Google, Twitter, Tech Companies Pledge Not To Participate In Trump’s Muslim Database Idea

By Edwin Kee
Donald Trump
Donald Trump Reuters/Carlo Allegri

Donald Trump is more of a businessperson than politician, but he is president-elect at the moment, and assuming all goes well for him, he will sit in the White House next year after President Obama’s term comes to an end. During his campaigns, Trump certainly did have some pretty zany ideas that he shared, including building a wall to prevent immigrants from crossing the US’ borders as well as to create a Muslim registry. Needless to say, many people found those ideas to be backward in nature and are opposed to them. As for the Muslim database, tech giants would obviously need to play a role in its construction and maintenance, and it looks like a pipe dream with tech companies having stepped forward to sign a pledge, citing that they would not lift a finger in helping out Donald Trump’s administration to construct such a database.

Over 300 employees from various tech companies, and these include the heavyweights like Google and Twitter, have signed the above mentioned pledge. A portion from an open letter which has since been posted on neveragain.tech read, "We are choosing to stand in solidarity with Muslim Americans, immigrants, and all people whose lives and livelihoods are threatened by the incoming administration’s proposed data collection policies. We refuse to build a database of people based on their Constitutionally-protected religious beliefs. We refuse to facilitate mass deportations of people the government believes to be undesirable."

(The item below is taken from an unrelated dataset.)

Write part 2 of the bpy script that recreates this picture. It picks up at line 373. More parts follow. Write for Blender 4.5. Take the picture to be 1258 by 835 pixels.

In the very same letter, there were comparisons made with the Holocaust atrocities that were committed by the Nazi regime during World War II as well as the internment of Japanese Americans in the same time period. In addition to that, the letter also did mention that the signatories and their companies would do their best to minimize data collection or retention which could eventually be used to target folks just because of their religion -- as well as oppose any possible abuse of data at their companies.

This particular pledge was a team effort, organized by Ka-Ping Yee and Leigh Honeywell, a software engineer at Wave and a security engineering manager at Slack, respectively. Yee mentioned to BuzzFeed News, "What’s important to me is that individuals who care about the ethical use of technology can step forward, show how many of us there are, and say that there are lines we will not cross.”

I don’t know about you, but this does sound somewhat hypocritical to a certain degree to me. How many of us do as much work archiving important emails as we do when it comes to sorting out junk mails? Ever wondered how did all of that spam end up in your inbox in the first place? Sure, you scrolled through the License Agreement as well as Terms and Conditions before signing up with a particular online service or website without reading such fine print, but somehow or rather, spammers managed to get hold your data and contact details eventually. Who knows? The same might happen when it comes to building such a registry.